One of the things that the Reformed Church universally acknowledges is that re-baptism isn't baptism. When I was 19 or 20 years old, having undergone a profoundly religious experience and a turning from sin to Christ, a group of Christians was encouraging me to be re-baptized. The ironic thing about this experience was that the group encouraging me to do this, on the one hand, absolutely insisted on it (so much so that membership was not allowed without it); while, on the other hand, they were equally clear that baptism doesn't really matter that much. They told me that baptism was about me taking a step of obedience and proclaiming my new life. The reason I was told I had to be re-baptized was because I had been baptized as an infant. To the group insisting on re-baptism, this baptism didn't count. I came to see, however, that my baptism as an infant was really baptism and my experience in the backyard pool at 19 or 20 was nothing more than a religious incantation which I was forced to undergo.

There is no such thing as re-baptism. There is only baptism. Baptism is not repeatable. There is only one baptism. One is either a baptized person or one is not a baptized person. The Reformers and the Reformed Church have consistently defended the fact that baptism cannot be undone--no matter the state of one's heart or one's church standing.

Grasping this principle helps us understand, in part, why we see fewer adult baptisms than infant baptisms in our church. Additionally, it helps allay the thesis that the Reformed Church is bad at evangelism. One very clear reason why we see fewer adults being baptized in our church is because a large number of people come to repentance and faith in Christ many years after having been baptized as infants. In that case, they join our church by reaffirmation of faith rather than re-baptism. That was my experience and it is the experience of many who live in areas where the Gospel has been at work for Centuries.

In contrast to such an approach to baptism, evangelicals of all stripes insist that those who have had a spiritual experience and have come to Christ in repentance and faith must enter their waters.

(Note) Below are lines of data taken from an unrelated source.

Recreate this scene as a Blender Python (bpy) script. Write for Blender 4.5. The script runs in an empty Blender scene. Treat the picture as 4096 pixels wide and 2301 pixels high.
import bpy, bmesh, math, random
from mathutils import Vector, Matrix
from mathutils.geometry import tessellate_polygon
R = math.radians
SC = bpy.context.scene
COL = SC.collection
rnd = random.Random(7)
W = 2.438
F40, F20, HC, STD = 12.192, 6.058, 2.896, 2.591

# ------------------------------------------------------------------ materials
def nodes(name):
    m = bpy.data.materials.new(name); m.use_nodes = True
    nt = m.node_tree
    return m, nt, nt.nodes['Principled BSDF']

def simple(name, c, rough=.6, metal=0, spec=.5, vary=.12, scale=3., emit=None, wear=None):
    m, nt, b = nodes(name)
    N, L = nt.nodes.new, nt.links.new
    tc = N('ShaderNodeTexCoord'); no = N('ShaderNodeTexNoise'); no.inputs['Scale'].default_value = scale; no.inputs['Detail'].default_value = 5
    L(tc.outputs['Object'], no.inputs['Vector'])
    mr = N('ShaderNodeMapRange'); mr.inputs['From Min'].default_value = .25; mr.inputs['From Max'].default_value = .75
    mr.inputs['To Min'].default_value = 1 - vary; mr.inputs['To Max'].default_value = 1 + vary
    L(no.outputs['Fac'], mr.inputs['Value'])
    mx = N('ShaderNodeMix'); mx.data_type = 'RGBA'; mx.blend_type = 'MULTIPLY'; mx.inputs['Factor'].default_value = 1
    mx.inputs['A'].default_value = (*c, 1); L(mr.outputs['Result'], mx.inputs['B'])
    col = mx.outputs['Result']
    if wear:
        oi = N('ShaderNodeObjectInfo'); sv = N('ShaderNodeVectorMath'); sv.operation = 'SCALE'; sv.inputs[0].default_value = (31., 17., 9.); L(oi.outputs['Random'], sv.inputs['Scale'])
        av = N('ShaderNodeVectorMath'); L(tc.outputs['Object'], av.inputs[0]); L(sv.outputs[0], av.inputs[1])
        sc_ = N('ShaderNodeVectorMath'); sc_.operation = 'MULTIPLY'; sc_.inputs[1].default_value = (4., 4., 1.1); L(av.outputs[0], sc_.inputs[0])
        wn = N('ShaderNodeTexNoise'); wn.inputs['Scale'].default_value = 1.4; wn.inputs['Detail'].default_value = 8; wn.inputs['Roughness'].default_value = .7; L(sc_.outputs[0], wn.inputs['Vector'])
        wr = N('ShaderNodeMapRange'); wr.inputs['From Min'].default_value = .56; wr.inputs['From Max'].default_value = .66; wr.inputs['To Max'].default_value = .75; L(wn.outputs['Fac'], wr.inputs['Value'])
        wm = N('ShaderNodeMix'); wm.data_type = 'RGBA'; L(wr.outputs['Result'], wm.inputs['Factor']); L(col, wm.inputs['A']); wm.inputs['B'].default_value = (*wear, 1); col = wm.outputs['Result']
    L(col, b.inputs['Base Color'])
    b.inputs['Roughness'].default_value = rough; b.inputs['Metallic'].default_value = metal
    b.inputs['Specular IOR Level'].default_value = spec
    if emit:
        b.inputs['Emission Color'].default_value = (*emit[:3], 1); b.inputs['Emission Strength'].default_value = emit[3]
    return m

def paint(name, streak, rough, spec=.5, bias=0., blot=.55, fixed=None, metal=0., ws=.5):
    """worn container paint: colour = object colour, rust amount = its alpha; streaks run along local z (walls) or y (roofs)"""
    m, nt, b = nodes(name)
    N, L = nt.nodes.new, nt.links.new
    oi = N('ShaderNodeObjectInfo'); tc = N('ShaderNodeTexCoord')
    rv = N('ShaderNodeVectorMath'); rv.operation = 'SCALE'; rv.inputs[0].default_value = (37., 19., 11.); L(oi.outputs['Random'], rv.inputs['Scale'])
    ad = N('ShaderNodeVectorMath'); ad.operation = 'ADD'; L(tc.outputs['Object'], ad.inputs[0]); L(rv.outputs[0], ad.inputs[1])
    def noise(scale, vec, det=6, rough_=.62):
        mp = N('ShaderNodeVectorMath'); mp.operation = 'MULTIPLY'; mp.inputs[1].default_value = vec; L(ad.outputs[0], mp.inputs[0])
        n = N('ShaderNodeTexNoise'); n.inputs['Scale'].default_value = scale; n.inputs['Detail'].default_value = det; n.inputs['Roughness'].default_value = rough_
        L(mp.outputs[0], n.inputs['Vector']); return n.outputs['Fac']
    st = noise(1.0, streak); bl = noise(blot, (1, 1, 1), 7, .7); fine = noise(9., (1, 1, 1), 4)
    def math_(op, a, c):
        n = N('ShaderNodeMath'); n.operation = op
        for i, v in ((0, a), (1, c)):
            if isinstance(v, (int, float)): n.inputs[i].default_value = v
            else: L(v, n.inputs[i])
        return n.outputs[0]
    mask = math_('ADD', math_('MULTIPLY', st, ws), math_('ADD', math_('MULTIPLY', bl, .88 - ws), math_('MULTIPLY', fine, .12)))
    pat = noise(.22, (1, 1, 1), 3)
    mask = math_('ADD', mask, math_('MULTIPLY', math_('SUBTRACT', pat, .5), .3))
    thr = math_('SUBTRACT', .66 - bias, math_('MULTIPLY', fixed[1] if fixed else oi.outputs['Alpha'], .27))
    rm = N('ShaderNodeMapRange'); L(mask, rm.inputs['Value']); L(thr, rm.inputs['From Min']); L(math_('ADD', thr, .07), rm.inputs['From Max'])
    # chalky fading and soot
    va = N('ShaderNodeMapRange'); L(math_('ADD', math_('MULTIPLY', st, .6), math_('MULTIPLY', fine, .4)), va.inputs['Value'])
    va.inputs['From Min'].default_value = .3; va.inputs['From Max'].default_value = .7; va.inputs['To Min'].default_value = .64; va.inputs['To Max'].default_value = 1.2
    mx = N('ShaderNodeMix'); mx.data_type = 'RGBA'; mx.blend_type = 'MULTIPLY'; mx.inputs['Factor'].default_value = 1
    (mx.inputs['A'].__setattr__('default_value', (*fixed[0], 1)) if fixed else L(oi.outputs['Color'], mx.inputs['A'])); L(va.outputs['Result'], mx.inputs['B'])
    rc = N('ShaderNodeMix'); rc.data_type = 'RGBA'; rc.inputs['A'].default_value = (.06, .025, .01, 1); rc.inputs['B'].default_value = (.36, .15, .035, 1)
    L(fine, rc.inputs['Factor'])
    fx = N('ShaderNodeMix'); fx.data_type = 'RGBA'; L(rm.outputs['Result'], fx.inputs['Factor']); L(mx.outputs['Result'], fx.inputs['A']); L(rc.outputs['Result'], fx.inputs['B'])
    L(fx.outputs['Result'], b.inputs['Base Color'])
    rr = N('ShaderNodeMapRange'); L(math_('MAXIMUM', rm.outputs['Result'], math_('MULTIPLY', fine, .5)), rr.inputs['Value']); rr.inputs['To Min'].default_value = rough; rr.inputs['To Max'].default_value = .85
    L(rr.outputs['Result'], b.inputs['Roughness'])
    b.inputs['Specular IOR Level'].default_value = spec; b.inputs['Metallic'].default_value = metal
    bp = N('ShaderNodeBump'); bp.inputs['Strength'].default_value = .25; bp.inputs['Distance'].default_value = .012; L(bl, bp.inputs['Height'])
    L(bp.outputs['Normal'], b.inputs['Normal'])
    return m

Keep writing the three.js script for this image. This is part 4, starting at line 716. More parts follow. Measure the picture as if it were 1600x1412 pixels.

By virtue of that, Evangelical churches have more adult baptisms than Reformed Churches. This is, of course, nothing new. This is the Anabaptist way. The fanatics (as Calvin called them) were doing the same during the Reformation as they are doing in our day. By the looks of things, they will continue to do so for the foreseeable future.

Does the fact that we do not see more adult baptisms really mean that the Reformed Church is bad at evangelism? Au contraire; it may simply mean that we have a different way of evaluating and calculating effectiveness. Simply put, this difference stems from a different way of viewing baptism.